Why Leni is picking up huge endorsements

Quote card for Horizons

Over the weekend, Hungary held one of Europe’s most contentious elections in recent memory. Strongman populist Viktor Orbán, who has dominated the post-communist state in the past decade, aimed for his fourth consecutive term as Hungary’s prime minister. By and large, many observers took another Orbán victory, under his alt-right Fidesz party, as a foregone conclusion.

After all, the populist leader has managed to alter the very rules of the game in his favor.
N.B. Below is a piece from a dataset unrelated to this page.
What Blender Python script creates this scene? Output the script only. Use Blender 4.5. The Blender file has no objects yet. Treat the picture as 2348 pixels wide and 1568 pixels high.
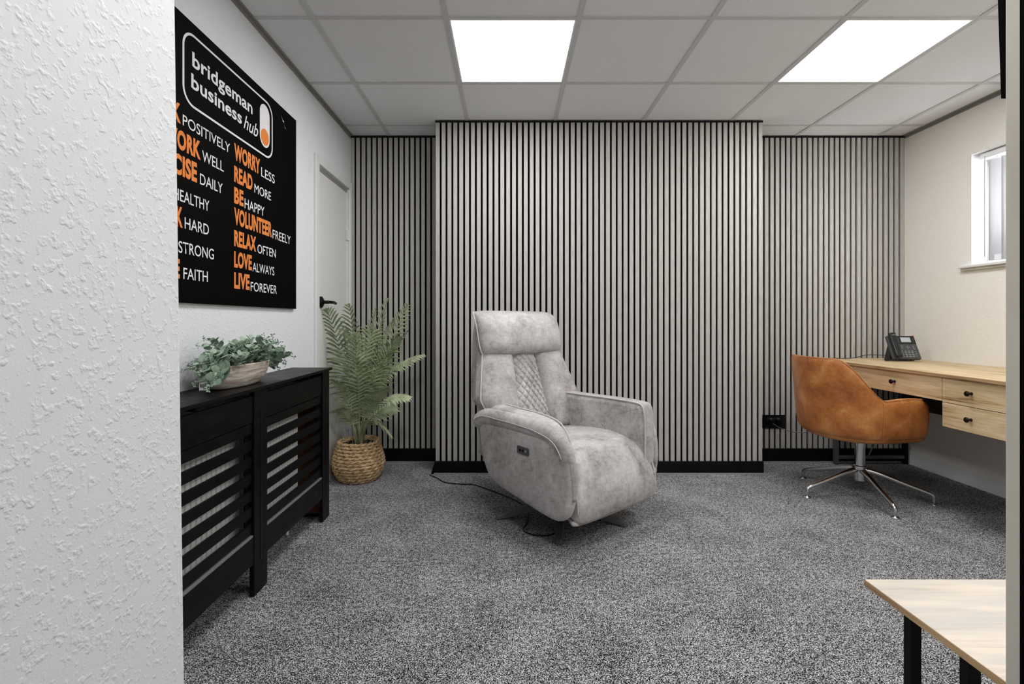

According to analysts, the country’s mediascape is dominated by state-led outlets, as well as oligarchic proxies, while electoral districts have been heavily gerrymandered to give disproportionate representation to administration supporters. In fact, Freedom House, a leading think tank, doesn’t even categorize Hungary as a full-fledged democracy.

Nevertheless, the opposition managed to give the ruling party a tough fight heading into the elections. Last year, their Czech counterparts booted out the right-wing populist Andrej Babis by, according to the New York Times, “put[ting] ideological differences aside and joined together to drive out a leader they fear has eroded the country’s democracy.” This inspired the creation of the “United for Hungary” coalition, which consolidated a wide array of liberal, socialist, green, and even conservative parties under a single ticket.

Thus, in both the Czech Republic and Hungary, as in other besieged democracies, a cross-ideological opposition coalition heroically built a united front against a budding autocrat against all odds. Now, contrast that to the Philippines, where half-a-dozen opposition candidates are challenging a well-oiled and popular “UniTeam Alliance,” which is composed of the two pillars of illiberal politics in the Philippines.

This largely explains why the ex-dictator’s son, having rallied both the loyalist “Solid North,” as well as pro-Duterte “Solid South” votes behind him, enjoys a commanding lead in the surveys. Nevertheless, Vice President Leonor “Leni” Robredo has been racking up endorsements right and left, including from pro-administration stalwarts.

I believe there are three reasons behind this seemingly paradoxical situation. To begin with, Leni has emerged as the pre-eminent leader of the opposition, especially as other opposition-wannabe candidates lost steam. Even if some candidates have refused to withdraw, despite earlier suggestions of rallying behind the most competitive opposition candidate toward the end of the race, Leni is forging ahead as the most compelling alternative to a Marcos 2.0 regime.

No other candidate, and arguably even the frontrunner, has managed to mobilize the kind of “grand rallies” that have graced Leni’s campaign across the country in recent weeks. As the race enters its final stretch, she has had no shortage of passionate volunteers and devoted donors. Clearly, the enthusiasm level behind her presidency is reaching new heights.

Second, fault lines are beginning to appear within the ruling coalition. The so-called “Solid South” in Mindanao has clearly closed ranks behind its vice-presidential contender, namely former Davao mayor Sara Duterte. But the same voting bloc is clearly not that “solid” behind Ferdinand Marcos Jr.

On one hand, many folks from Mindanao, including the current president, believe that Sara, who led pre-elections presidential surveys, should have instead run for the highest office. Moreover, many remember the darkest days of martial law, which saw destructive wars and brutal repression across Mindanao. Not to mention, no less than President Duterte has described the current frontrunner, who is running on the (largely imaginary) achievements of his forebears, as a “weak leader.”

Finally, there is the question of surveys. Historically, authoritative polling agencies such as Pulse Asia and Social Weather Stations have done an impeccable job of correctly projecting the likely winners in previous high-stakes races, including Leni’s victory in the tightly contested 2016 elections. They are, after all, bastions of institutional integrity and professional independence.

In our unprecedented climate of fear, disinformation, and polarization, however, even the best surveys may have some limitations. Clearly, normal dynamics of electoral contestation have been thrown out of the window. And there are millions of voters, including first-time voters, who are likely still struggling to make up their minds amid the thick fog of confusion and calumny. This means, there could be large numbers of “bandwagoners” and undecided voters who could still change their minds in the coming weeks. Thus, the actual race could be far more competitive than macro-surveys suggest.